Objective ->
All lines in the data bearing the string "Blender" should be identified and copied.

------------

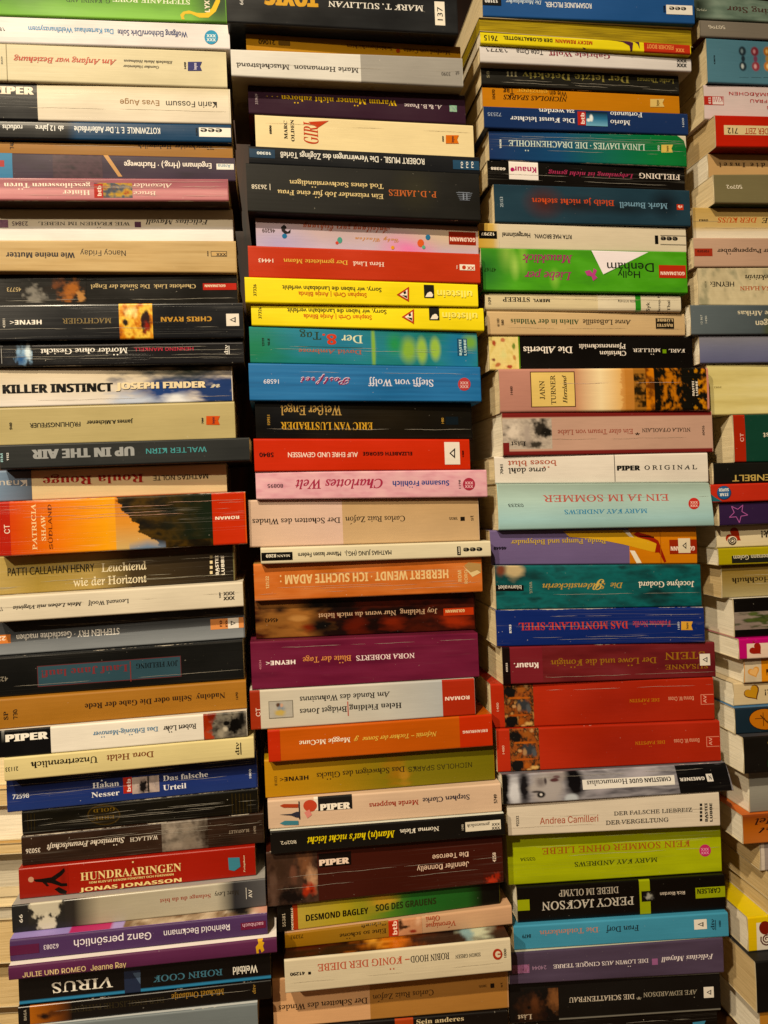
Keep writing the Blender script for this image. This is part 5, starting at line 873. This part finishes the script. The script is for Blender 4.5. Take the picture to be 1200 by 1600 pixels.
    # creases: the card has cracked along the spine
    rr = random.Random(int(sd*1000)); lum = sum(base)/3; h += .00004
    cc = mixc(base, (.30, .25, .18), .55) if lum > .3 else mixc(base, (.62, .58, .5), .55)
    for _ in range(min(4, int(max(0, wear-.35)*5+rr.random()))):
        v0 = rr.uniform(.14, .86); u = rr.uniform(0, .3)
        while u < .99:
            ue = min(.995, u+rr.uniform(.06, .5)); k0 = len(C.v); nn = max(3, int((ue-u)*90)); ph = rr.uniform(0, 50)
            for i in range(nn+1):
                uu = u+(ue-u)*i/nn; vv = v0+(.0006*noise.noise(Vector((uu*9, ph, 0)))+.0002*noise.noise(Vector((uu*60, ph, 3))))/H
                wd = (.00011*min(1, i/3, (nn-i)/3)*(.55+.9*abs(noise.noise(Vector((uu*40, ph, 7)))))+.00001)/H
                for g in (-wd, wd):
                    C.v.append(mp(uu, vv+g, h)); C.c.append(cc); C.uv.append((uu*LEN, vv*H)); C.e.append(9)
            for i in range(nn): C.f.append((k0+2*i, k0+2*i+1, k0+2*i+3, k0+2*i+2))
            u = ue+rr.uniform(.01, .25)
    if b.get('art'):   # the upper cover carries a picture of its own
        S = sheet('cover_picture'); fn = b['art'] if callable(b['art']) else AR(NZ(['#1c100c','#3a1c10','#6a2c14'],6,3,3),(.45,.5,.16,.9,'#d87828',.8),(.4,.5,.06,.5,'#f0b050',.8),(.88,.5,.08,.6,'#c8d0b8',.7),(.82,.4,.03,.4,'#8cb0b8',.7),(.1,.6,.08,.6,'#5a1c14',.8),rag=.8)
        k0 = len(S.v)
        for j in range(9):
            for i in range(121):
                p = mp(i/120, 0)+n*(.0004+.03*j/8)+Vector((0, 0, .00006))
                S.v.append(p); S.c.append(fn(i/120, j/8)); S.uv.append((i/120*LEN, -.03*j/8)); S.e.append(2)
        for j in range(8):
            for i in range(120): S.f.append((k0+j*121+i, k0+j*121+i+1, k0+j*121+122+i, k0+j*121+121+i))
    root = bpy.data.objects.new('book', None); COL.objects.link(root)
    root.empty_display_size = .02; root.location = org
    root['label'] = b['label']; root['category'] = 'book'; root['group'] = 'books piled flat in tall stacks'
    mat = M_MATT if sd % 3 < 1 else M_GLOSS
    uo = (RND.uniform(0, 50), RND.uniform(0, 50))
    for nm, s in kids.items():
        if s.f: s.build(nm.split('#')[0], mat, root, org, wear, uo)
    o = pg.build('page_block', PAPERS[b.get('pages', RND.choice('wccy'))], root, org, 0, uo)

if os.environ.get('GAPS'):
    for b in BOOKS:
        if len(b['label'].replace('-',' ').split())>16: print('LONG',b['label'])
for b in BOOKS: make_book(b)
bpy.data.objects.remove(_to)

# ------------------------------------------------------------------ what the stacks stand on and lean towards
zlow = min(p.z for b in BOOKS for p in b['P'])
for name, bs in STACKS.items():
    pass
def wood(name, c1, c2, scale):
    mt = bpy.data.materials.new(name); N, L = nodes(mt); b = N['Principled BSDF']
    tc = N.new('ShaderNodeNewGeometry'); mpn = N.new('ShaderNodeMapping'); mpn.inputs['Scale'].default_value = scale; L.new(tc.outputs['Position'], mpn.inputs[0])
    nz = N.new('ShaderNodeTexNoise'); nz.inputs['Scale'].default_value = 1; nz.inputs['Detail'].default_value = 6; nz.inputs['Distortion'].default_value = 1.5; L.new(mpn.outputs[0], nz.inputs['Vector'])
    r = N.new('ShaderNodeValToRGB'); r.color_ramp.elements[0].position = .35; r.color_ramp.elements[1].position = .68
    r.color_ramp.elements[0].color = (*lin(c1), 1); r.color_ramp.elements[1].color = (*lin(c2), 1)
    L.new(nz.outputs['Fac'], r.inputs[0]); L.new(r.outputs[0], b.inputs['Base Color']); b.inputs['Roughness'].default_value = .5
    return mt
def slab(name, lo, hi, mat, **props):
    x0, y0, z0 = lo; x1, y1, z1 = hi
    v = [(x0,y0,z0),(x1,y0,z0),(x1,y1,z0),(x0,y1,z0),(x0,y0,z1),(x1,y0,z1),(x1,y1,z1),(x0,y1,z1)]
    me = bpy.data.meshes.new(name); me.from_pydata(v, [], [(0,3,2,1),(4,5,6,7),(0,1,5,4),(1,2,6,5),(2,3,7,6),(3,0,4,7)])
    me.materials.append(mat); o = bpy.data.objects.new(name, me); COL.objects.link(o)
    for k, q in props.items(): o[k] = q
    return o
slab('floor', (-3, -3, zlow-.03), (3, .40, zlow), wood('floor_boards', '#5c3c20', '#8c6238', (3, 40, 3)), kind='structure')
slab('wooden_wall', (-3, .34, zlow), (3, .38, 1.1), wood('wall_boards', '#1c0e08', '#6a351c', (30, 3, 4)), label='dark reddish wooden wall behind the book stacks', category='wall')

------------

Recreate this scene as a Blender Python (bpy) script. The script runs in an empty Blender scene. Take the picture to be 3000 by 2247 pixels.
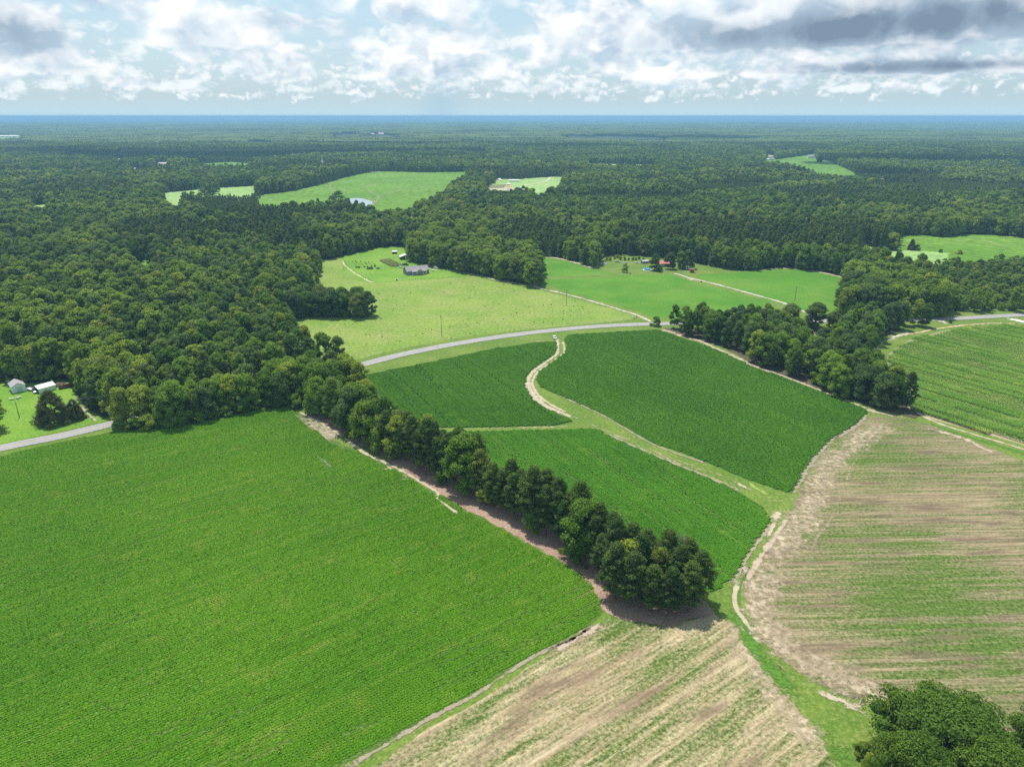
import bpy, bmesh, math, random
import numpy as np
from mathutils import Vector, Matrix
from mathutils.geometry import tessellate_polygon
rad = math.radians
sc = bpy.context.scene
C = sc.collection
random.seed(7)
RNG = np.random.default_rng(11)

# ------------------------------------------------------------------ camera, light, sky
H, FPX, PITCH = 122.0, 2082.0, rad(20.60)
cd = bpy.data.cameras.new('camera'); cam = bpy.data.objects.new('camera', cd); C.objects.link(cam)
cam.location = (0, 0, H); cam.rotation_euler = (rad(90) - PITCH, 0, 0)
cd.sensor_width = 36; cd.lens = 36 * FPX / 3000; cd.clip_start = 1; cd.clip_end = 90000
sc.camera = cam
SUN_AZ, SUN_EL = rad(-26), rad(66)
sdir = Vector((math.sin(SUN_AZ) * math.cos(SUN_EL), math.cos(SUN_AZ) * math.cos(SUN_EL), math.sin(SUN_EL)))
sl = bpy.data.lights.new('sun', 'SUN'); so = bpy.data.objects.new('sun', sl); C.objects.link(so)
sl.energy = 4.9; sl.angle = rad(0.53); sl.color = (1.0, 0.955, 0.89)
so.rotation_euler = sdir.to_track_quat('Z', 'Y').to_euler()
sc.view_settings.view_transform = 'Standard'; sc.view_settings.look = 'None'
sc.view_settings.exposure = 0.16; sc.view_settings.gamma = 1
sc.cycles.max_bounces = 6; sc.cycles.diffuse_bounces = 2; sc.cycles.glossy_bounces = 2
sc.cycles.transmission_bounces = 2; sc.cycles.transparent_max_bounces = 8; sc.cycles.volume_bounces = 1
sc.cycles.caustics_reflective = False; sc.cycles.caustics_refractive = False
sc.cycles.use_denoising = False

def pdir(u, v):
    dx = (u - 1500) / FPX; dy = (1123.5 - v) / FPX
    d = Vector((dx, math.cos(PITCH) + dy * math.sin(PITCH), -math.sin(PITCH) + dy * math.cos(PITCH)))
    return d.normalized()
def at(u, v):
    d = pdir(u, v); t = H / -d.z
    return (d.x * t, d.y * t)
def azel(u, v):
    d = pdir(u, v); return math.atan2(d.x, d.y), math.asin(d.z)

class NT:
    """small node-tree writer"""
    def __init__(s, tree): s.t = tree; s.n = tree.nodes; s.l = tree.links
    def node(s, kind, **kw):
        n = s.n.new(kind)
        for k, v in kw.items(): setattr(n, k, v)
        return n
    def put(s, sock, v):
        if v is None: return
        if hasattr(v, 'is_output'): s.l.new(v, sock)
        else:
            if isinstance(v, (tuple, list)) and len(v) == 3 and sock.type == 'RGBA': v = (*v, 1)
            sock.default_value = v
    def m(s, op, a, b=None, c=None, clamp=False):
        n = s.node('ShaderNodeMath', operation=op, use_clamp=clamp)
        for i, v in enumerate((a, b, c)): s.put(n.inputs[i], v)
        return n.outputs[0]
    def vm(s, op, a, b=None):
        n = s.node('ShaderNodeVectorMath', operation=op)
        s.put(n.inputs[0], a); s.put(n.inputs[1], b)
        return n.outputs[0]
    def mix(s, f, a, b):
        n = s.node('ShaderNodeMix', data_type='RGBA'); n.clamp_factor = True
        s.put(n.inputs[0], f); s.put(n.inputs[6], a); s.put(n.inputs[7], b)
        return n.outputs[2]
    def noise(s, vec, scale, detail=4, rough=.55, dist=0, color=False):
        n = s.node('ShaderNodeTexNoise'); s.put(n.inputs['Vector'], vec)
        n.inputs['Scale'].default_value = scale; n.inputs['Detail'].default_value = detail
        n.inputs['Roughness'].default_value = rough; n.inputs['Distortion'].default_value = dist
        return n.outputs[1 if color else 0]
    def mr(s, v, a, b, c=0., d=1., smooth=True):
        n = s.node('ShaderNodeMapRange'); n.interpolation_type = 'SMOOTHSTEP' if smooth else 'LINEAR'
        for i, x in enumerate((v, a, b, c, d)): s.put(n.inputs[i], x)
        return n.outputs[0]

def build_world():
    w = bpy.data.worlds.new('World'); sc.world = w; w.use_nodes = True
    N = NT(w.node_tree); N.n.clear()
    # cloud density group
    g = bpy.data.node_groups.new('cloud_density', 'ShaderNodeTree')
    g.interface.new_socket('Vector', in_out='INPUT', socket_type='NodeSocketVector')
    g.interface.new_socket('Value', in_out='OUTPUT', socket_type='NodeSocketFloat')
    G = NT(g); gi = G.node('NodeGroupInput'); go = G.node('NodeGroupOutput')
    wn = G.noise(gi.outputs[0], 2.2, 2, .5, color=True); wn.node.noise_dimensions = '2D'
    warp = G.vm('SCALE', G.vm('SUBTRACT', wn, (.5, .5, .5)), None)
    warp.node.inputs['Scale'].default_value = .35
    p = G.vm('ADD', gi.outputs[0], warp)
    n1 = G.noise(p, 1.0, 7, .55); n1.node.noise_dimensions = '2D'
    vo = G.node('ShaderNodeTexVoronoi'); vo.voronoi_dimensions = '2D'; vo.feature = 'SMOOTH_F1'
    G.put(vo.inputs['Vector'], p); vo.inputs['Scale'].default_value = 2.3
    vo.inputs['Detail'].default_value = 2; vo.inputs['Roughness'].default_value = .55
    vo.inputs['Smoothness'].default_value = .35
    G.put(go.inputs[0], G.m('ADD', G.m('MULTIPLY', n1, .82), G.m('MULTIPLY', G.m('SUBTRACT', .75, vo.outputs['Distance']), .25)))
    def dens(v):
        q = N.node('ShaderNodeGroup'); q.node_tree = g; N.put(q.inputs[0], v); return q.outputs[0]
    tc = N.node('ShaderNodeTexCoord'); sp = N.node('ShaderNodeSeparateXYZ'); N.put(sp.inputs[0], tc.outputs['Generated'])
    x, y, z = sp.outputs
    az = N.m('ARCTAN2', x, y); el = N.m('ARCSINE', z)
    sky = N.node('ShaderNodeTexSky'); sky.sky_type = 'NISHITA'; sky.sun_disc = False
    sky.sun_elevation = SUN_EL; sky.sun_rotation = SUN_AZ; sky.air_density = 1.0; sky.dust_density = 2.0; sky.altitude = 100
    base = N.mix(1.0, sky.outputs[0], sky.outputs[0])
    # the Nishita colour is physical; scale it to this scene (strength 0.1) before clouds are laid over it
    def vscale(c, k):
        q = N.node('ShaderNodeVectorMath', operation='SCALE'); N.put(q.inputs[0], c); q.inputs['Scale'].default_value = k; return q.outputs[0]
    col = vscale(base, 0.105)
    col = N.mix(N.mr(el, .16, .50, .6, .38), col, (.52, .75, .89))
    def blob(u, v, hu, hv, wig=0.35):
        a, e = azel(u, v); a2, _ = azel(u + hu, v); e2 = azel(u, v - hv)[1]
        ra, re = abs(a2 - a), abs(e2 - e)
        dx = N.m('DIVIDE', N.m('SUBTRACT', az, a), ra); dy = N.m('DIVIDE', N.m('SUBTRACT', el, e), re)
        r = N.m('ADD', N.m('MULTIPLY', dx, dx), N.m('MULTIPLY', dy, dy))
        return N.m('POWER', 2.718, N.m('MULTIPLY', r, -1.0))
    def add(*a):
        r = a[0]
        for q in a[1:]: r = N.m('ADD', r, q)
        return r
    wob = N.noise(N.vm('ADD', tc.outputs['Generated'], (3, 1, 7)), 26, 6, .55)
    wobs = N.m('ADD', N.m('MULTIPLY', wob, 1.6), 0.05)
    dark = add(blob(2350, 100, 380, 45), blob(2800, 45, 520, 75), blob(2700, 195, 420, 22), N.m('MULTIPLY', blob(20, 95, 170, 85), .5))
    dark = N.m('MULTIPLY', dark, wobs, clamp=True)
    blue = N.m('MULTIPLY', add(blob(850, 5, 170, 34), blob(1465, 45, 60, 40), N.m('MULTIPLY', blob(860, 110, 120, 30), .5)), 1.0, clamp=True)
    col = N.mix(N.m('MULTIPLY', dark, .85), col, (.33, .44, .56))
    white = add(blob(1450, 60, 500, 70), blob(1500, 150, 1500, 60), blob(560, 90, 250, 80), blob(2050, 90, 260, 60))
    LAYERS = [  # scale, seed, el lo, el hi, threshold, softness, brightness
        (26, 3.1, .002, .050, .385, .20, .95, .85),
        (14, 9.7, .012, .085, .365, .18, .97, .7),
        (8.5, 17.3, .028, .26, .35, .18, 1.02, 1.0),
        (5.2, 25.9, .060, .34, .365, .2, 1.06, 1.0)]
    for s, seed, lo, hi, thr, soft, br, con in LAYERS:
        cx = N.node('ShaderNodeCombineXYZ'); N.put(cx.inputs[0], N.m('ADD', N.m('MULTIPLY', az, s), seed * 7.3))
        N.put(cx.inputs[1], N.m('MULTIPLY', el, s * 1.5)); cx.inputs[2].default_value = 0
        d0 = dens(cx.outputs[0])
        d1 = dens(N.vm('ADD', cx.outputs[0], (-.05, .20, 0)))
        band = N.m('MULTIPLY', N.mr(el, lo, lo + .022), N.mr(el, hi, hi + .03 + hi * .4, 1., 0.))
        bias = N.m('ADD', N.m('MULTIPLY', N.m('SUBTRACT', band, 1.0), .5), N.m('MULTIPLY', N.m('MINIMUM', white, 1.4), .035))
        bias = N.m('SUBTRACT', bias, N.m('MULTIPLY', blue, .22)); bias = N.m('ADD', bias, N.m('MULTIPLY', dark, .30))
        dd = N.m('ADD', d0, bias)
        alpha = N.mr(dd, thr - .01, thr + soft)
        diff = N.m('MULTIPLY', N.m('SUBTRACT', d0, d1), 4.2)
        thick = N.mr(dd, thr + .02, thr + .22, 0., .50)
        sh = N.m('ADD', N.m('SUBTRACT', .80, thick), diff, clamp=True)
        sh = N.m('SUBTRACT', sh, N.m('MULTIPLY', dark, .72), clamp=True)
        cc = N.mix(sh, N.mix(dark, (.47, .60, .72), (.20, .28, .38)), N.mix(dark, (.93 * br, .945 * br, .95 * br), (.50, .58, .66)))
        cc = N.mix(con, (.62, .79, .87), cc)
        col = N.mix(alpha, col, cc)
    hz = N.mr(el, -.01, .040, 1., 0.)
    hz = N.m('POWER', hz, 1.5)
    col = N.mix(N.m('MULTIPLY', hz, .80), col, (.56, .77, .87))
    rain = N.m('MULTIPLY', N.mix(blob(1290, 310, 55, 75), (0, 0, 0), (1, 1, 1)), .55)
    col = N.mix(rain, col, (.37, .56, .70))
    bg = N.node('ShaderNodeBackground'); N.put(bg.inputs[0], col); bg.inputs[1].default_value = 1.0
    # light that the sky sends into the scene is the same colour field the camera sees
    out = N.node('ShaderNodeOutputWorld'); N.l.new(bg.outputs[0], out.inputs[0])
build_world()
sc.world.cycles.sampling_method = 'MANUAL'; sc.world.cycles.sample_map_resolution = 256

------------

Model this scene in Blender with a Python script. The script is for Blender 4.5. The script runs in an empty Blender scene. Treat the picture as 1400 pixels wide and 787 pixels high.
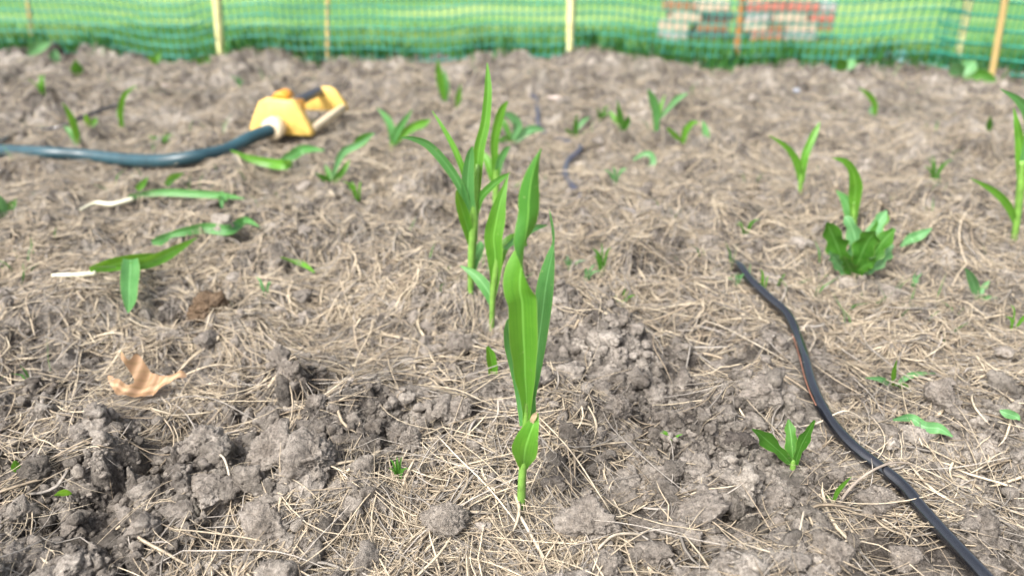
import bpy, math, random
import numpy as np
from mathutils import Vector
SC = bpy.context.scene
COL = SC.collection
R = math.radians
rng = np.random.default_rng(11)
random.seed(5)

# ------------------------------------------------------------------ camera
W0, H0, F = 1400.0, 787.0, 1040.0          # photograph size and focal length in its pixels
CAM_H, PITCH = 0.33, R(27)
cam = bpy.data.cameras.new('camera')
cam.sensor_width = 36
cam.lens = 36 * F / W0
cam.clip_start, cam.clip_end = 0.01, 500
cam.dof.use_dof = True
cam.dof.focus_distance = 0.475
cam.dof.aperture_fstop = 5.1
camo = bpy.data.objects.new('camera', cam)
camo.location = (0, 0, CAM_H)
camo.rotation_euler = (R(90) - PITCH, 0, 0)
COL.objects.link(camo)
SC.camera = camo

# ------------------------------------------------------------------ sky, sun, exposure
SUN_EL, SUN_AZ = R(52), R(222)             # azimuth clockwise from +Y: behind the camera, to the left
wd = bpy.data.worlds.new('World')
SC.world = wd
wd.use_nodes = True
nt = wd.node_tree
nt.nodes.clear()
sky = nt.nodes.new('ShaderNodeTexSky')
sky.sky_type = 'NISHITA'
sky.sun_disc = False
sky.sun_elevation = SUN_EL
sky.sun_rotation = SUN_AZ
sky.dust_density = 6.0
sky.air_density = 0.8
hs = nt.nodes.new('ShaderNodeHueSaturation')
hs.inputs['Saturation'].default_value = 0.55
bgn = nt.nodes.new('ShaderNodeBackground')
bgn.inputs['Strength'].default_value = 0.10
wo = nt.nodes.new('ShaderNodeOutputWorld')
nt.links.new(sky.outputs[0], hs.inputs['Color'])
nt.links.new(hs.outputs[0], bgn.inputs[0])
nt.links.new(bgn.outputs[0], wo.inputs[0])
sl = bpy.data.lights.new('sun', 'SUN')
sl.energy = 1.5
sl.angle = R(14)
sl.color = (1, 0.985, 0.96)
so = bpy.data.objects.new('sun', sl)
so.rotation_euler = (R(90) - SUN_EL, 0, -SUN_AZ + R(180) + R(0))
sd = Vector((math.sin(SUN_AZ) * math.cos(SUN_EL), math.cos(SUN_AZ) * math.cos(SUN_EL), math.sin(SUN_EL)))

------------

Task response ->
Keep writing the Blender script for this image. This is part 5, starting at line 873. This part finishes the script. The script is for Blender 4.5. Take the picture to be 1200 by 1600 pixels.
Recreate this scene as a Blender Python (bpy) script. The script runs in an empty Blender scene. Take the picture to be 3000 by 2247 pixels.
Model this scene in Blender with a Python script. The script is for Blender 4.5. The script runs in an empty Blender scene. Treat the picture as 1400 pixels wide and 787 pixels high.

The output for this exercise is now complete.